Sambil tetap menjalankan peran sebagai dokter estetika, Nur Awaliah Maharani juga memeluk tanggung jawab untuk menjadi mentor bagi para penulis muda. Meskipun dihadapkan pada tantangan menjalankan dua profesi yang berbeda, semangatnya untuk menulis terus berkobar, tertanam dalam dirinya.
Buku “Pomore Kada (Permainan Kaki)” merupakan bagian dari inisiatif yang lebih besar yang dipimpin oleh Balai Bahasa Provinsi Sulteng, di mana 32 penulis buku anak berbakat menjalani pelatihan khusus selama tiga bulan. Seperti yang diungkapkan Asrif, Kepala Balai Bahasa Provinsi Sulteng, para penulis ini memiliki kemampuan luar biasa dalam bahasa regional dan nasional, mencerminkan komitmen untuk membina bakat sastra lokal dan mempromosikan multibahasa.
“Para penulis mampu berbahasa daerah dengan fasih yang kemudian mereka terjemahan kan kembali ke bahasa Indonesia. Hal ini bertujuan menumbuhkan para penulis lokal berbahasa daerah agar karya-karya tulisan di wilayah Sulteng ini tidak semata dalam bahasa Indonesia tetapi juga dalam bahasa daerah,” ungkap Asrif.
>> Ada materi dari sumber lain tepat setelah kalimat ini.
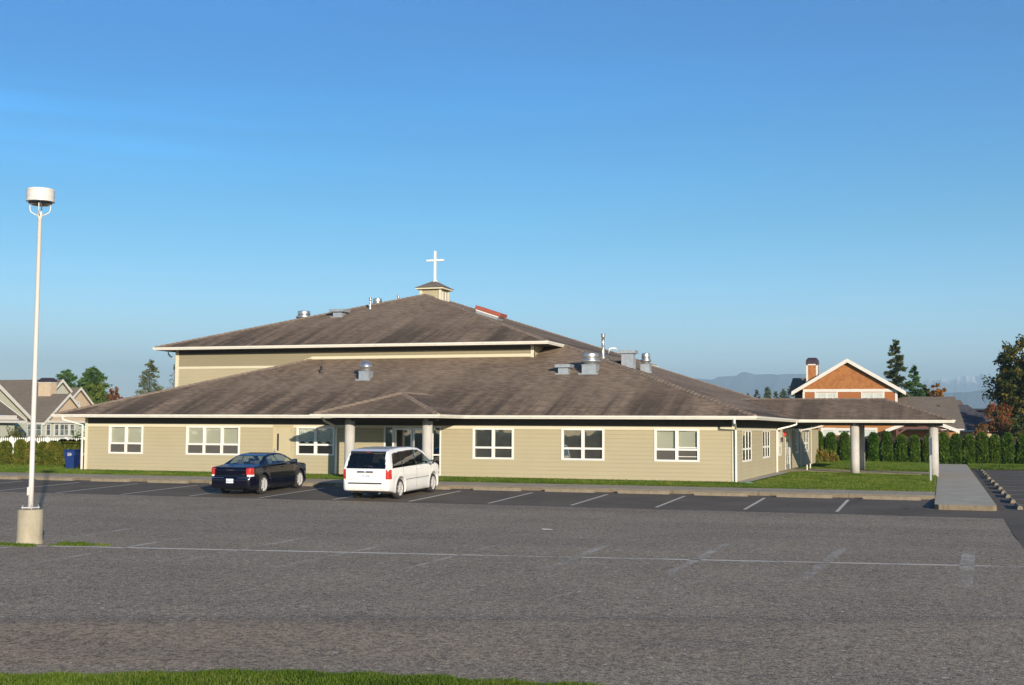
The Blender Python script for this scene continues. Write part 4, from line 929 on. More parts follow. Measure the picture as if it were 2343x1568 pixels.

Rilis buku “Pomore Kada (Permainan Kaki)” tidak hanya merayakan identitas ganda Nur Awaliah Maharani sebagai dokter dan penulis, tetapi juga memberikan kontribusi pada tujuan lebih luas untuk meningkatkan literasi di Sulawesi Tengah. Buku ini menjadi bukti kekuatan bercerita dalam melestarikan warisan budaya dan menginspirasi generasi muda untuk merangkul akar mereka sambil menjelajahi dunia modern.